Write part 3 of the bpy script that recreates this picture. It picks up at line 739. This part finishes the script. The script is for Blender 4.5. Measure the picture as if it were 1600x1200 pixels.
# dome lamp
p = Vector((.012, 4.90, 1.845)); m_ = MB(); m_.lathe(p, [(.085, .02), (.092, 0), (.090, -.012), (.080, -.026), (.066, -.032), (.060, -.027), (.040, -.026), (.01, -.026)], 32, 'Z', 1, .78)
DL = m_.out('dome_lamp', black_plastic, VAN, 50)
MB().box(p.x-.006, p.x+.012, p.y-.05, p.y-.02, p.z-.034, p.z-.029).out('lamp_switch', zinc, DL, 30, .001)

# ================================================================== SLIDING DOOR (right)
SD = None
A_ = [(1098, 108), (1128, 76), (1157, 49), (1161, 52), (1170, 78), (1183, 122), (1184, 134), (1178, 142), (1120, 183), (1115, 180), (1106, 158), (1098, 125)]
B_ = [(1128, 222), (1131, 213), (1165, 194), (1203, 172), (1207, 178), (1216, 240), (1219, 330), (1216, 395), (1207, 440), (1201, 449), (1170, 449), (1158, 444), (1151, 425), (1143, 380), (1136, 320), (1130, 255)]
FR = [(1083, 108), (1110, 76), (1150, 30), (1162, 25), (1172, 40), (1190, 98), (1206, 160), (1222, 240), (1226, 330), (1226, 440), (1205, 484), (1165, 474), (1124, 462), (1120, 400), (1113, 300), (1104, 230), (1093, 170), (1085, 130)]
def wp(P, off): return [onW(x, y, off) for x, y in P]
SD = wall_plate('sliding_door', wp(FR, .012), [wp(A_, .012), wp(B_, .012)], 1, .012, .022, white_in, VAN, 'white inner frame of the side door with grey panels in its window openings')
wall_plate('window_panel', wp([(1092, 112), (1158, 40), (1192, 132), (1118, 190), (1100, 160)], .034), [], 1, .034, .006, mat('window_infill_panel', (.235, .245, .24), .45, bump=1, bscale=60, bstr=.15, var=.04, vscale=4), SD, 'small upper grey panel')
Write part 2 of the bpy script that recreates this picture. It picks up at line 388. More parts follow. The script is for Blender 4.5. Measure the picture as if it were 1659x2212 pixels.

- [Exercise]:
Exactly as shown, repeat every record.

- [Solution for this exercise]:
Write part 3 of the bpy script that recreates this picture. It picks up at line 739. This part finishes the script. The script is for Blender 4.5. Measure the picture as if it were 1600x1200 pixels.
# dome lamp
p = Vector((.012, 4.90, 1.845)); m_ = MB(); m_.lathe(p, [(.085, .02), (.092, 0), (.090, -.012), (.080, -.026), (.066, -.032), (.060, -.027), (.040, -.026), (.01, -.026)], 32, 'Z', 1, .78)
DL = m_.out('dome_lamp', black_plastic, VAN, 50)
MB().box(p.x-.006, p.x+.012, p.y-.05, p.y-.02, p.z-.034, p.z-.029).out('lamp_switch', zinc, DL, 30, .001)

# ================================================================== SLIDING DOOR (right)
SD = None
A_ = [(1098, 108), (1128, 76), (1157, 49), (1161, 52), (1170, 78), (1183, 122), (1184, 134), (1178, 142), (1120, 183), (1115, 180), (1106, 158), (1098, 125)]
B_ = [(1128, 222), (1131, 213), (1165, 194), (1203, 172), (1207, 178), (1216, 240), (1219, 330), (1216, 395), (1207, 440), (1201, 449), (1170, 449), (1158, 444), (1151, 425), (1143, 380), (1136, 320), (1130, 255)]
FR = [(1083, 108), (1110, 76), (1150, 30), (1162, 25), (1172, 40), (1190, 98), (1206, 160), (1222, 240), (1226, 330), (1226, 440), (1205, 484), (1165, 474), (1124, 462), (1120, 400), (1113, 300), (1104, 230), (1093, 170), (1085, 130)]
def wp(P, off): return [onW(x, y, off) for x, y in P]
SD = wall_plate('sliding_door', wp(FR, .012), [wp(A_, .012), wp(B_, .012)], 1, .012, .022, white_in, VAN, 'white inner frame of the side door with grey panels in its window openings')
wall_plate('window_panel', wp([(1092, 112), (1158, 40), (1192, 132), (1118, 190), (1100, 160)], .034), [], 1, .034, .006, mat('window_infill_panel', (.235, .245, .24), .45, bump=1, bscale=60, bstr=.15, var=.04, vscale=4), SD, 'small upper grey panel')
Write part 2 of the bpy script that recreates this picture. It picks up at line 388. More parts follow. The script is for Blender 4.5. Measure the picture as if it were 1659x2212 pixels.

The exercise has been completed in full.